Maybe a good name for this less sophisticated setup_call_cleanup/3
would be simply setup_once_cleanup/3. The once in the name
would relate to the already existing once/1 predicate and indicate that

the call is only called once. Which happens for example if the above
if-then-else wrapper is used. In the original Logtalk find, the cleanup
might not be called or multiple times called, since there is no

if-then-else wrapping. A new meta predicate setup_once_cleanup/3
could provide a more cleaner solution.

I agree. On ISO systems you can implement such a predicate which handles a fair deal of the use cases. Systems with interrupts require setup_call_cleanup/3, which can be used to bootstrap setup_once_cleanup/3.

Seems SICStus still only has call_cleanup/2. This is a bit of a surprise as they do have timeouts. I’d assume these can happen between the resource creation and guarding it using call_cleanup/2.

There are a variety of interrupts that can play into setup_call_cleanup/3 and
friends. Its not only that a timeout might interrupt a Prolog program. Yesterday
I saw that Scryer Prolog doesn’t give a prompt upon Ctrl-C, but directly returns

to the top-level, which is just another variant top-level behaviour:

$ target/release/scryer-prolog -v
"v0.9.1-160-g56783b8e"
$ target/release/scryer-prolog
?- repeat, fail.
^C   error('$interrupt_thrown',repl/0).

From another Prolog system documentation, SICStus, it seems they account
for SIGINT or SIGBREAK from keyboard and SIGVTALRM from timeout.
How they make the call_cleanup/2 robust, I don’t know. I didn’t find some

sig_atomic/1 either. That a robust call_cleanup/2 is needed is only seen
when somebody really makes use of timeout or other interrupts. I am also
using an interrupt in my concurrent_and/2 implementation. One then quickly

runs into scenarios where a non robust call_cleanup/2 causes problems.

Real-world programming needs timeouts and interrupts IMO. Pushed some enhancements to the cleanup family and findall/3 that reduces the overhead a little. For 1M simple findall/3 calls from about 0.9 to 0.7 sec. The bottom line seems to be about 0.52 (copying findall/3 and simply remove all guarding of the cleanup).

SWI-Prolog does have a fast path for call/1 if the called thing is a simple predicate. But still, we have a (goal) term, we must get its functor, we must find relevant module, do a hash lookup for the predicate, verify it is something we can call using the fast lane, create a new stack frame, fill the arguments and then call.

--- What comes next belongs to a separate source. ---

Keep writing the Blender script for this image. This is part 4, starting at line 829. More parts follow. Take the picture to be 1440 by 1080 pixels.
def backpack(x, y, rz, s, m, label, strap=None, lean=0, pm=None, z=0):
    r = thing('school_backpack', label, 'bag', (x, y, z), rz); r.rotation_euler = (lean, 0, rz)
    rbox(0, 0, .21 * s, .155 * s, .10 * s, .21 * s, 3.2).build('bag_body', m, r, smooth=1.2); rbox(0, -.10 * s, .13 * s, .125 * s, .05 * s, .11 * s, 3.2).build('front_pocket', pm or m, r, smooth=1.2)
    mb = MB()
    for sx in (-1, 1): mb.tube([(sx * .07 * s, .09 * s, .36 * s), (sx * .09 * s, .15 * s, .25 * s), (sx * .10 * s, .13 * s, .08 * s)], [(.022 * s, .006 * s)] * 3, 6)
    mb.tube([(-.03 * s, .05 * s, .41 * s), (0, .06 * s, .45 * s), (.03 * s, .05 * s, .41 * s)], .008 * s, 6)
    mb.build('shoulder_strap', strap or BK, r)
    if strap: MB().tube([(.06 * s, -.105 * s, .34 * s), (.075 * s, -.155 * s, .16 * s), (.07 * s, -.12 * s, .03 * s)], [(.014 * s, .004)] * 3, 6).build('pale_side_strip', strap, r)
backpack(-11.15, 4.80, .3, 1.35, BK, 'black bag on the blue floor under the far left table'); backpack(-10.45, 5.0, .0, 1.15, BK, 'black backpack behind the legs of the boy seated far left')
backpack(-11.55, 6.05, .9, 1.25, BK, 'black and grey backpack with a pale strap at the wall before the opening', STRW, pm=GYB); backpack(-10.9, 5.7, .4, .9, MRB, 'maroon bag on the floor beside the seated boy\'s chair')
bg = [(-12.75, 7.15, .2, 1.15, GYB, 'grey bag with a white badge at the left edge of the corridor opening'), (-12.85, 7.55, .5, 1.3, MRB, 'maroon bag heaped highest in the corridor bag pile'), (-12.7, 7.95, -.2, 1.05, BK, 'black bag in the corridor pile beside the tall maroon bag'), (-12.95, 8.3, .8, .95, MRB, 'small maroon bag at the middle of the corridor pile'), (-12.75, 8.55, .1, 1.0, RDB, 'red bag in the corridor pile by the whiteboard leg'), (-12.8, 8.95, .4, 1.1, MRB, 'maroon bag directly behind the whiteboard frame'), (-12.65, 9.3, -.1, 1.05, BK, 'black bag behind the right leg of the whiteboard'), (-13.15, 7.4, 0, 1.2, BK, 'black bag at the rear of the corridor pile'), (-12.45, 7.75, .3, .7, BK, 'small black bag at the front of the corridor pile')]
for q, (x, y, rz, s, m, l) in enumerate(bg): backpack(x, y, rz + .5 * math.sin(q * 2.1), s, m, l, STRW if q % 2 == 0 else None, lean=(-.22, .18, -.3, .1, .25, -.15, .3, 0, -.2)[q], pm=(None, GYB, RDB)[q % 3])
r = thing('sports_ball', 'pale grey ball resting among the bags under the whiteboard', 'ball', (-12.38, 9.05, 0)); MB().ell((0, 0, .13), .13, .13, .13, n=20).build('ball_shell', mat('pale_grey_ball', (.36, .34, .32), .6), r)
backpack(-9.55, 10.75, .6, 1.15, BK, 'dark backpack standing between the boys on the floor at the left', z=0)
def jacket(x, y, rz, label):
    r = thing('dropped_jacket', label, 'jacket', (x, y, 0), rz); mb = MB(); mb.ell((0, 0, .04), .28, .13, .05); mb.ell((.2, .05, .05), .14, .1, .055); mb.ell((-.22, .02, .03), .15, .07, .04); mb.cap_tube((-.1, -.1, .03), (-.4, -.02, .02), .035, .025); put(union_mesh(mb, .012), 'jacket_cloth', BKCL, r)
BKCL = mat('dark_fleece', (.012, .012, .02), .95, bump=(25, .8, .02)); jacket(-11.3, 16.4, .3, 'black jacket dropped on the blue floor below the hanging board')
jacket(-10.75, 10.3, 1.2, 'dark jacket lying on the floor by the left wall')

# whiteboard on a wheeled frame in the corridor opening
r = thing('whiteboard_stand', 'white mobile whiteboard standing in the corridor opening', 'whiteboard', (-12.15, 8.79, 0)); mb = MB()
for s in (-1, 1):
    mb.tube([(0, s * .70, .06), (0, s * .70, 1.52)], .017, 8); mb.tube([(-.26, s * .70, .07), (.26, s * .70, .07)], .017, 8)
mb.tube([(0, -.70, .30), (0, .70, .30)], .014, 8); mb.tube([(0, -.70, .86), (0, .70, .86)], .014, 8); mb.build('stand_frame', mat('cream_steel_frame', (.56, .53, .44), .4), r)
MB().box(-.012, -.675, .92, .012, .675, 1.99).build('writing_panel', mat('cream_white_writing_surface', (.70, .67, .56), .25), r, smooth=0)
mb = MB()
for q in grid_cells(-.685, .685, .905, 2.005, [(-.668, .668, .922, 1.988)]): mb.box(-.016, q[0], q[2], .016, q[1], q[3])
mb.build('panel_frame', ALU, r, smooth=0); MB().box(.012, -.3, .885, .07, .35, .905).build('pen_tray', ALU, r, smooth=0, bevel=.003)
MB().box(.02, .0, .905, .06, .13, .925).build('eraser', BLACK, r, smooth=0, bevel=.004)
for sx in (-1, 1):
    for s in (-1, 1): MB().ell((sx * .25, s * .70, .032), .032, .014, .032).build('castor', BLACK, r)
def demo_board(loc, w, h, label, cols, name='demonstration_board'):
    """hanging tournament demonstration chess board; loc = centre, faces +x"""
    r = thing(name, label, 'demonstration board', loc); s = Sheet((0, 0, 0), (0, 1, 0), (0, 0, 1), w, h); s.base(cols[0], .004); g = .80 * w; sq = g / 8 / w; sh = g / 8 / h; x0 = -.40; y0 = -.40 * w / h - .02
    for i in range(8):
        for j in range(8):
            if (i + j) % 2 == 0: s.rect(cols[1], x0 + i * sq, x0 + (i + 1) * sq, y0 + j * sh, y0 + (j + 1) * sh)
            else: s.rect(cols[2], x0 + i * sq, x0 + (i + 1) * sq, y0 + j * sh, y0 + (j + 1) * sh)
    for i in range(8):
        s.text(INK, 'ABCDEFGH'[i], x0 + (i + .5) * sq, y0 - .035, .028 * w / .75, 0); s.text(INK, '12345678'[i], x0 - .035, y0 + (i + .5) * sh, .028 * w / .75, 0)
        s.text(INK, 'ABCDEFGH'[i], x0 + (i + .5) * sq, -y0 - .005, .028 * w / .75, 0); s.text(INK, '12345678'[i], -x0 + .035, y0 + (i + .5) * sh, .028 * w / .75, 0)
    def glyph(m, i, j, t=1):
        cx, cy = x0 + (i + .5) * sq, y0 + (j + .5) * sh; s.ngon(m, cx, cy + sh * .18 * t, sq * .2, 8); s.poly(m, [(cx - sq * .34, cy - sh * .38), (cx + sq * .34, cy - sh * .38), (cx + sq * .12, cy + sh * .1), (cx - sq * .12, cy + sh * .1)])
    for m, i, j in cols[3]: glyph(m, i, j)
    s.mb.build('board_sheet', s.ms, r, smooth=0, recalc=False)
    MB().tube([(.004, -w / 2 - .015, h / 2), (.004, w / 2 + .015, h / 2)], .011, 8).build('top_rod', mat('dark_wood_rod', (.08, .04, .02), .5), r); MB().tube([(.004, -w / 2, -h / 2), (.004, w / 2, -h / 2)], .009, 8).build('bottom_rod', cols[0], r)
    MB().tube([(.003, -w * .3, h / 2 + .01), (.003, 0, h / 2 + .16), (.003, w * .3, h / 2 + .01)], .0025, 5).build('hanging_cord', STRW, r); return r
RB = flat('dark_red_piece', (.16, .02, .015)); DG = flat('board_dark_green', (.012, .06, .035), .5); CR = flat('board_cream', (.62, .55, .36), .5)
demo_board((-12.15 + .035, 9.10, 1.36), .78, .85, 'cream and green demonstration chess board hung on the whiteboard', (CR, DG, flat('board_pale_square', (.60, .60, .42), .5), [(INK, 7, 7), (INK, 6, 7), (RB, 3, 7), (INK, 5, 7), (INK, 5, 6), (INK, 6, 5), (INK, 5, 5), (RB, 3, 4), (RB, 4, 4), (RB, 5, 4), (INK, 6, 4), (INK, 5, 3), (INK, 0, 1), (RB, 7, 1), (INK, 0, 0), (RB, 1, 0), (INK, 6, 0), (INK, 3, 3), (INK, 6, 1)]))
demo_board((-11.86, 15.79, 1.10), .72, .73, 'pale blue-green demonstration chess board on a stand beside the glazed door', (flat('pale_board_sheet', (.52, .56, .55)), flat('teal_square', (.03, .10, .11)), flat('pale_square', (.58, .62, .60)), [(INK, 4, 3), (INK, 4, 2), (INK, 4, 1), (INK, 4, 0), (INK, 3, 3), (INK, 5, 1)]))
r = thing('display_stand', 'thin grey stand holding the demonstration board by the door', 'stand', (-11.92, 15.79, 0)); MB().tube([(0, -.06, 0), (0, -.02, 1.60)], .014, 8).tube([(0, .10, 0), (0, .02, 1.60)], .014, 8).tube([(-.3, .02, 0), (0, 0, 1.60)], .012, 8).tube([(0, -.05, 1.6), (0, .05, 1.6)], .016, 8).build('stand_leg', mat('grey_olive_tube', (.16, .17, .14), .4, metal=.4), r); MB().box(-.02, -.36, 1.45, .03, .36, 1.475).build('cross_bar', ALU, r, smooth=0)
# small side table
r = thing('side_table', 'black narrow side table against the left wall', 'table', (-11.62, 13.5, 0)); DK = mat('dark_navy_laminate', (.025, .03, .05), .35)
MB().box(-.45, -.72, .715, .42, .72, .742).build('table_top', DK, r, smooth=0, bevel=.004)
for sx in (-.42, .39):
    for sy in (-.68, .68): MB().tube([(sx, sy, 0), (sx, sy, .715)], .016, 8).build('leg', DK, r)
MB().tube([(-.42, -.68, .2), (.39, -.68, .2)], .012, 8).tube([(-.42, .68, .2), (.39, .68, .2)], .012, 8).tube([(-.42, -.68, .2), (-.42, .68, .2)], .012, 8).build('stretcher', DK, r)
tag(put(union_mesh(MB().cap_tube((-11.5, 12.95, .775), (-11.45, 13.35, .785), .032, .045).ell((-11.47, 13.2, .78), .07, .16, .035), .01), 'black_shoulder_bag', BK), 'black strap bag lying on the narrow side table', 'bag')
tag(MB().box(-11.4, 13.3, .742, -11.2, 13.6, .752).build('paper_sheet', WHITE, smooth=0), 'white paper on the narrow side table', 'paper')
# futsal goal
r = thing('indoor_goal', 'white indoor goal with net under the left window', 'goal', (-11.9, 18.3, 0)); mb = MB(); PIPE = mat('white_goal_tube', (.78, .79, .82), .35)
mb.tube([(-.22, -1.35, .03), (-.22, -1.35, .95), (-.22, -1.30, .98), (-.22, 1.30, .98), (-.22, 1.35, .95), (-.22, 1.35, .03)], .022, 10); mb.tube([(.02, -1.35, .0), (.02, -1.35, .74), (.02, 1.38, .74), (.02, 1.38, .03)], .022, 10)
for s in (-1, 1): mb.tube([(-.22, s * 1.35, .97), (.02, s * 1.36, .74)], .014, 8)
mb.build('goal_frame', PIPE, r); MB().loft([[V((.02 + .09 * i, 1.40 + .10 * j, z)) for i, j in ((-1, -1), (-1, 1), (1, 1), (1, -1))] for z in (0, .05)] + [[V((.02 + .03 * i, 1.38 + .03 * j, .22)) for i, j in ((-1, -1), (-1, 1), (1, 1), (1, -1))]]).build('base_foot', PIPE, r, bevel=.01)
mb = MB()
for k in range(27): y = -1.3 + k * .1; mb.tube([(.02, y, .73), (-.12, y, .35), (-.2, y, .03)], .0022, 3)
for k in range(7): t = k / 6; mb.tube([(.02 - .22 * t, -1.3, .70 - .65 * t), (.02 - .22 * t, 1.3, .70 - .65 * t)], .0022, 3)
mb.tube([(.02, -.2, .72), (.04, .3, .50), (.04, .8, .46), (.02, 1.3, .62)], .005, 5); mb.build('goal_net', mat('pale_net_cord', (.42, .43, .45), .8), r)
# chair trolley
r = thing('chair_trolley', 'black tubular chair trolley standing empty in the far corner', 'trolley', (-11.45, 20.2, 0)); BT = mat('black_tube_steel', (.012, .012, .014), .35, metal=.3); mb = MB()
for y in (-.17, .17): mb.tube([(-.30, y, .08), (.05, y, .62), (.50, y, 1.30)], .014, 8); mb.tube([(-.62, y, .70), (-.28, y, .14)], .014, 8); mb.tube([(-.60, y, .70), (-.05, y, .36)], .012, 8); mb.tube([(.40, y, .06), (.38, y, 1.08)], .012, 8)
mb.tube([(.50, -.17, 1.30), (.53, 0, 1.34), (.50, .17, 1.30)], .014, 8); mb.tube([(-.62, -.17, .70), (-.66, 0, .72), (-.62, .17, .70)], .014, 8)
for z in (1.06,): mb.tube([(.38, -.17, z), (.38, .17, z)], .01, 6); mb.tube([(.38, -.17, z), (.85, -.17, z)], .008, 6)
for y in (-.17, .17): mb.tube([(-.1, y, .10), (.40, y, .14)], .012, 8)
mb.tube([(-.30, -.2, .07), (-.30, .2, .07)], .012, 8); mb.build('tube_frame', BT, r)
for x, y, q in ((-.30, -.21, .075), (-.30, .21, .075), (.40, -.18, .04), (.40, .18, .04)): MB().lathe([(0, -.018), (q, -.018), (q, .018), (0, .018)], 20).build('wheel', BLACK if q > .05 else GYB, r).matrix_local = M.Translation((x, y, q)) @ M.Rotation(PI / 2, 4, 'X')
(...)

For most of it, it doesn’t matter too much that setup_call_cleanup/3 isn’t blindly fast. The most common “resource” used with this construct is a stream. In this whole picture the overhead is neglectable. findall/3 is one of the exceptions. Preparing to collect solutions and cleaning this are pretty well optimized, so if the goal is really fast the setup_call_cleanup/3 has a significant impact and this is not so uncommon. Think about exploring a graph using bread-first search.